Opinion
April 29, 1946.
Action by infant plaintiff to recover damages for personal injuries suffered as a consequence of the collision of a truck of defendant Parisi with the rear end of a motor vehicle of defendant Middlesex Transportation Co., Inc. Also companion action by the infant's mother for expenses and loss of services. Judgment for plaintiffs, entered on verdicts in their favor against both defendants, affirmed, with costs. The holdings in Zwilling v. Harrison ( 269 N.Y. 461) and Jennings v. Delaney ( 229 App. Div. 439, affd. 255 N.Y. 626) are distinguishable from the situation herein, which did not concern a congested traffic area, and the infant plaintiff was not seated in a position on the vehicle of defendant Middlesex Transportation Co., Inc., of a character inherently dangerous as a matter of law. The question relating thereto was one of fact. ( Morgan v.

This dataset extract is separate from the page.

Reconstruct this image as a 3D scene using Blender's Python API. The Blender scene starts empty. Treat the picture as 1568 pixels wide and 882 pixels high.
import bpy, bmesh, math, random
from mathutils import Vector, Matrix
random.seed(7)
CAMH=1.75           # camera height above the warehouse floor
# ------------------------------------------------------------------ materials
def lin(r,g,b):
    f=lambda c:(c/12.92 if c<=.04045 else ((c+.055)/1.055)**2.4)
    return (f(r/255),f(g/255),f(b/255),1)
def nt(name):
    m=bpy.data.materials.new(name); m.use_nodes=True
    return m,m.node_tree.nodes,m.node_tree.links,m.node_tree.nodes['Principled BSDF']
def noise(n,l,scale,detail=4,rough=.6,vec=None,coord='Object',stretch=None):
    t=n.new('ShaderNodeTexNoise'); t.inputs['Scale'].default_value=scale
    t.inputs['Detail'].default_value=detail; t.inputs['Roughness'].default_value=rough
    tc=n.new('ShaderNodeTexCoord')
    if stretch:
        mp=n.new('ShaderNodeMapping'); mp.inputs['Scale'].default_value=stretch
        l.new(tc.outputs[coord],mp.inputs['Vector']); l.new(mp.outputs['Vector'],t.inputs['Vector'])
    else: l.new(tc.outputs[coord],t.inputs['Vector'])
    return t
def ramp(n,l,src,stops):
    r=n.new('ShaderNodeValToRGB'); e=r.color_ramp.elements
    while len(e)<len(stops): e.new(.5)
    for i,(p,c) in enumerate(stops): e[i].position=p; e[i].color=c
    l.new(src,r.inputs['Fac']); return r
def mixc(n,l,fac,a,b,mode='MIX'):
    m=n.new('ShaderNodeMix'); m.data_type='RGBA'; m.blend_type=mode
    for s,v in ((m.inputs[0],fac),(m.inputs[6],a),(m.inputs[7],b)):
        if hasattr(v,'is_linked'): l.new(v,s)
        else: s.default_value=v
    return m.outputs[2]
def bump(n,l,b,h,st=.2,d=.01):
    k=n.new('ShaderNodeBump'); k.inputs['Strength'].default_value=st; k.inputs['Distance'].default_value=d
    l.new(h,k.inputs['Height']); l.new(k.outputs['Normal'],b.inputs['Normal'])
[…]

Krasne, 272 N.Y. 427.) Hagarty, Carswell and Nolan, JJ., concur; Lewis, P.J., and Aldrich, J., concur for affirmance of the judgment against defendant Parisi, but as to defendant Middlesex Transportation Co., Inc., they dissent and vote to reverse the judgment and to dismiss the complaint on the ground that the record is barren of proof sufficient to charge defendant Middlesex Transportation Co., Inc., with a violation of its duty to the infant plaintiff, as to whom defendant Middlesex would be liable only for wanton and reckless conduct resulting in his injury, and not for ordinary negligence.